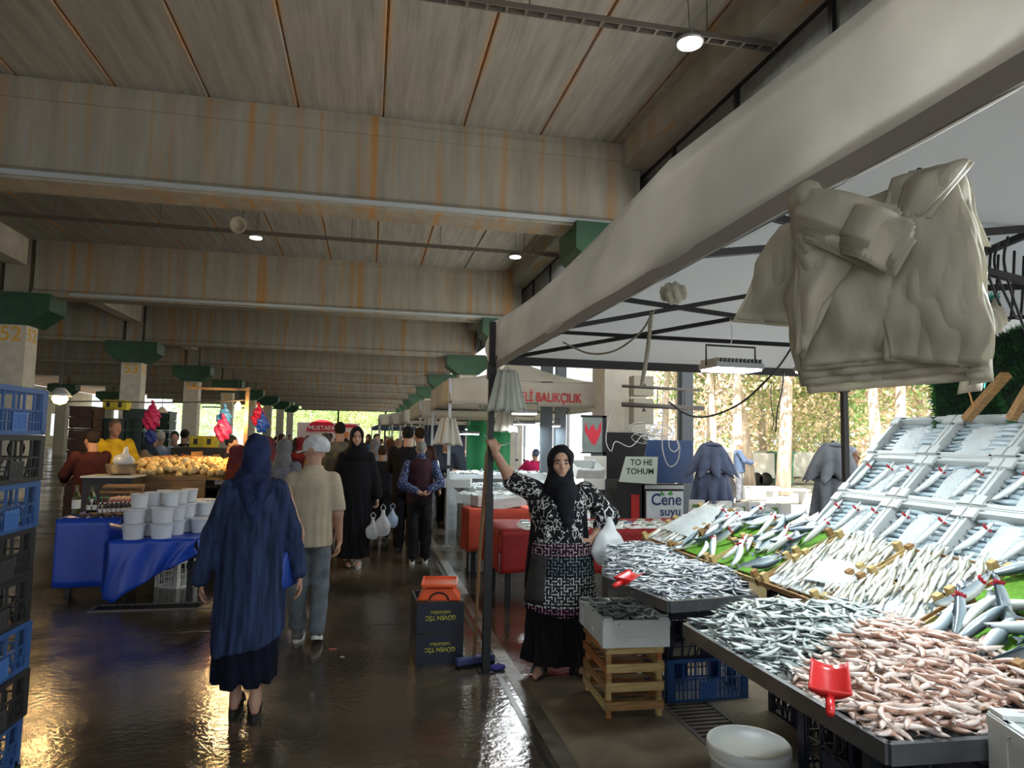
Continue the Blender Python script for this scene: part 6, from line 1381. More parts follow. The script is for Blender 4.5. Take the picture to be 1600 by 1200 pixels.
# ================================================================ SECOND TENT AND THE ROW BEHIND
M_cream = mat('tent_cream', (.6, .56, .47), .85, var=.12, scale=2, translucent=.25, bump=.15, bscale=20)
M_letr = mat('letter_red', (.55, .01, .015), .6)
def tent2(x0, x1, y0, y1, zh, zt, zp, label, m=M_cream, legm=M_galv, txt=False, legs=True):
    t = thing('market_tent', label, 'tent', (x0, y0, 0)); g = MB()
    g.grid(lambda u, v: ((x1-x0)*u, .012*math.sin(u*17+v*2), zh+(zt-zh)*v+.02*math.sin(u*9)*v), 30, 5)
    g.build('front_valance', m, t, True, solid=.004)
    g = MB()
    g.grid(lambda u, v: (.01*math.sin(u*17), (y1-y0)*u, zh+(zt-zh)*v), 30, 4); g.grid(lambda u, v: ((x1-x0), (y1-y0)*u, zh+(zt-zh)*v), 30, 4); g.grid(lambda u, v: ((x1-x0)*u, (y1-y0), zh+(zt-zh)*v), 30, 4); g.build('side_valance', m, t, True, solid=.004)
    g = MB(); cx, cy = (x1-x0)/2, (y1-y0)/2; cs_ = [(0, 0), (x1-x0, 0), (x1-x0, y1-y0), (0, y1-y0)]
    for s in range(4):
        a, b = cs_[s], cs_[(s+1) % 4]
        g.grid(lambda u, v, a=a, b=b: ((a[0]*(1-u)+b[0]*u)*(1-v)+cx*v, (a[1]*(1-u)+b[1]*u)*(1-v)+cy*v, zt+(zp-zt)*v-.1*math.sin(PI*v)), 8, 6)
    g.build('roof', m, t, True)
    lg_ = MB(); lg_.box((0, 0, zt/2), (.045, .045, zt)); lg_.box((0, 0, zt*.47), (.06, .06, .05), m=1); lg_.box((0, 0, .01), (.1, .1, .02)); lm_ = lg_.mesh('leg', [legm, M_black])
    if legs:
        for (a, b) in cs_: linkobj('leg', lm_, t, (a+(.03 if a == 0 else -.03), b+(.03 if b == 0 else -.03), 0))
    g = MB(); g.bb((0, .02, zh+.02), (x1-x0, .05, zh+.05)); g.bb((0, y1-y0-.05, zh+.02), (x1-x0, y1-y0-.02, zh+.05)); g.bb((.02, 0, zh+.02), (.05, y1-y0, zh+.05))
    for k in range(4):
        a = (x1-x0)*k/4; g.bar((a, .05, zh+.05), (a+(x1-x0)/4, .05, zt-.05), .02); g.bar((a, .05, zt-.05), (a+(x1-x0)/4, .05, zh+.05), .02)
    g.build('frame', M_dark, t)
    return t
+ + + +
• SHORT TASK:
Print the whole listing above once more, word for word, without its pictures.

• SOLUTION BELOW:
Continue the Blender Python script for this scene: part 6, from line 1381. More parts follow. The script is for Blender 4.5. Take the picture to be 1600 by 1200 pixels.
# ================================================================ SECOND TENT AND THE ROW BEHIND
M_cream = mat('tent_cream', (.6, .56, .47), .85, var=.12, scale=2, translucent=.25, bump=.15, bscale=20)
M_letr = mat('letter_red', (.55, .01, .015), .6)
def tent2(x0, x1, y0, y1, zh, zt, zp, label, m=M_cream, legm=M_galv, txt=False, legs=True):
    t = thing('market_tent', label, 'tent', (x0, y0, 0)); g = MB()
    g.grid(lambda u, v: ((x1-x0)*u, .012*math.sin(u*17+v*2), zh+(zt-zh)*v+.02*math.sin(u*9)*v), 30, 5)
    g.build('front_valance', m, t, True, solid=.004)
    g = MB()
    g.grid(lambda u, v: (.01*math.sin(u*17), (y1-y0)*u, zh+(zt-zh)*v), 30, 4); g.grid(lambda u, v: ((x1-x0), (y1-y0)*u, zh+(zt-zh)*v), 30, 4); g.grid(lambda u, v: ((x1-x0)*u, (y1-y0), zh+(zt-zh)*v), 30, 4); g.build('side_valance', m, t, True, solid=.004)
    g = MB(); cx, cy = (x1-x0)/2, (y1-y0)/2; cs_ = [(0, 0), (x1-x0, 0), (x1-x0, y1-y0), (0, y1-y0)]
    for s in range(4):
        a, b = cs_[s], cs_[(s+1) % 4]
        g.grid(lambda u, v, a=a, b=b: ((a[0]*(1-u)+b[0]*u)*(1-v)+cx*v, (a[1]*(1-u)+b[1]*u)*(1-v)+cy*v, zt+(zp-zt)*v-.1*math.sin(PI*v)), 8, 6)
    g.build('roof', m, t, True)
    lg_ = MB(); lg_.box((0, 0, zt/2), (.045, .045, zt)); lg_.box((0, 0, zt*.47), (.06, .06, .05), m=1); lg_.box((0, 0, .01), (.1, .1, .02)); lm_ = lg_.mesh('leg', [legm, M_black])
    if legs:
        for (a, b) in cs_: linkobj('leg', lm_, t, (a+(.03 if a == 0 else -.03), b+(.03 if b == 0 else -.03), 0))
    g = MB(); g.bb((0, .02, zh+.02), (x1-x0, .05, zh+.05)); g.bb((0, y1-y0-.05, zh+.02), (x1-x0, y1-y0-.02, zh+.05)); g.bb((.02, 0, zh+.02), (.05, y1-y0, zh+.05))
    for k in range(4):
        a = (x1-x0)*k/4; g.bar((a, .05, zh+.05), (a+(x1-x0)/4, .05, zt-.05), .02); g.bar((a, .05, zt-.05), (a+(x1-x0)/4, .05, zh+.05), .02)
    g.build('frame', M_dark, t)
    return t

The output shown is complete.